La SARL SEMS ajoute que Madame [N] n'ayant pas répondu aux sommations réitérées d'avoir à communiquer son avis d'imposition, il y a lieu de tirer toutes conséquences de cette réticence et de considérer que cette attitude constitue un aveu implicite de ce qu'elle n'a jamais cessé d'entretenir des relations avec la société TECHNIPROP qu'elle a créée avec sa s'ur Madame [P].
La SARL SEMS indique que ses soupçons sont corroborés par les éléments qu'elle verse aux débats.

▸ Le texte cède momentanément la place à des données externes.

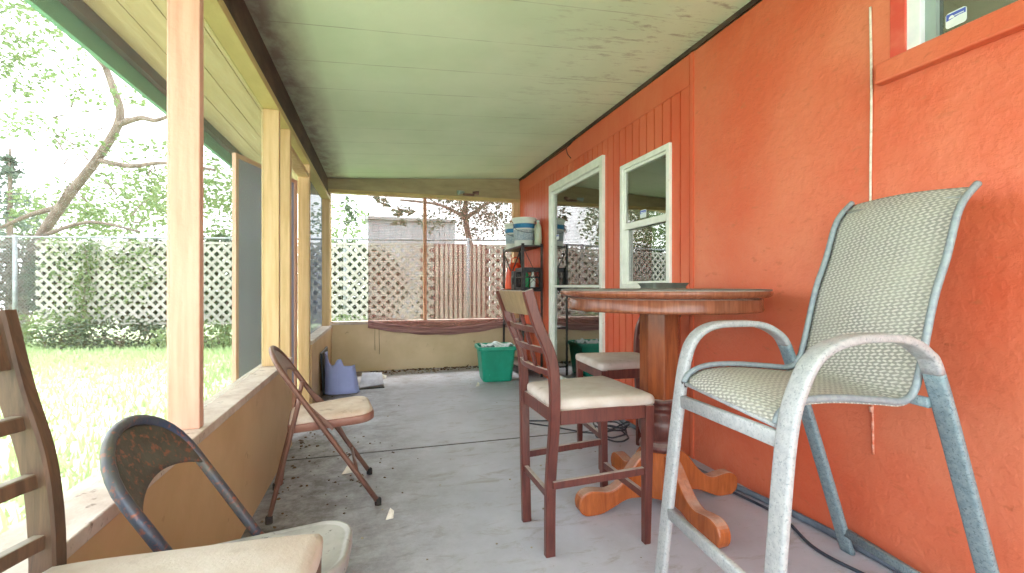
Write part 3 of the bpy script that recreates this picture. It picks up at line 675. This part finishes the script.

Considérant que la SARL SEMS utilise une ordonnance de référé rendue le 7 avril 2010 par le tribunal de commerce d'Évry qui, avant de se déclarer incompétent pour connaître du litige dont elle l'avait saisi, indique que « les pièces produites par les demanderesses démontrent que Monsieur [H] [N] a procédé à des tentatives de détournement de clientèle de la SARL SEMS au profit de la SARL TECHNIPROP SERVICES, notamment en établissant des devis en date du 5 mai 2009 à la Société TOUPRET alors qu'il était salarié de la SARL SEMS » ; que l'employeur ajoute qu'il « n'est pas sérieux de penser qu'il aurait pu agir seul, compte tenu de ses difficultés en langue française et en rédaction » ;
Considérant cependant que cette décision ' qui n'a au demeurant pas été frappée d'appel par la SARL SEMS ' vise un devis à la Société TOUPRET « du 5 mai 2009 » alors que l'examen des pièces permet à la cour de vérifier qu'il est en réalité du 5 octobre 2009 et que l'ensemble des agissements allégués par l'employeur sont postérieurs à la rupture du contrat de travail de Madame [N] et imputés de surcroît à son époux ; que la preuve de l'intervention de Madame [N] n'est pas rapportée ;
Considérant que, faute par la SARL SEMS d'invoquer ' et d'établir la réalité ' d'agissements antérieurs à la cessation du contrat de Madame [N] et qui lui soient imputables, la juridiction prud'homale n'est pas compétente pour statuer sur une demande d'indemnisation des préjudices financier et moral éventuellement subis du fait d'actes de concurrence déloyale, cette demande fût-elle formulée par voie reconventionnelle ; que le jugement est confirmé en ce qu'il s'est déclaré incompétent pour en connaître ;
Considérant que la preuve d'une violation par Madame [N] de son obligation de loyauté n'est pas davantage établie, cette obligation cessant à la date de la rupture du contrat de travail ;
PAR CES MOTIFS
INFIRME PARTIELLEMENT le jugement entrepris ;
Statuant à nouveau,
CONDAMNE la SARL SEMS à payer à Madame [N] :
- 676,73 € au titre du salaire du 1er au 24 juillet 2009,
- 67,67 € au titre des congés payés afférents,
-1 856,30 € au titre de l'indemnité compensatrice de préavis,
- 185,63 € au titre de congés payés afférents,
- 629,36 € au titre de complément de la prime de treizième mois,
- 443,91 € à titre de complément d'indemnité de congés payés,
- 95,18 € au titre de la prime d'expérience,
- 9,51 € au titre des congés payés afférents ;
ORDONNE à la SARL SEMS de remettre à Madame [N] les bulletins de salaire et une attestation pôle emploi conformes, sans qu'il y ait lieu de prononcer une astreinte ;
CONFIRME le jugement déféré pour le surplus ;
AJOUTANT,
CONDAMNE la SARL SEMS à payer à Madame [N] une somme de 1 000 € sur le fondement de l'article 700 du code de procédure civile ;
DEBOUTE la SARL SEMS de sa demande présentée sur le même fondement ;
CONDAMNE la SARL SEMS aux dépens de première instance et d'appel.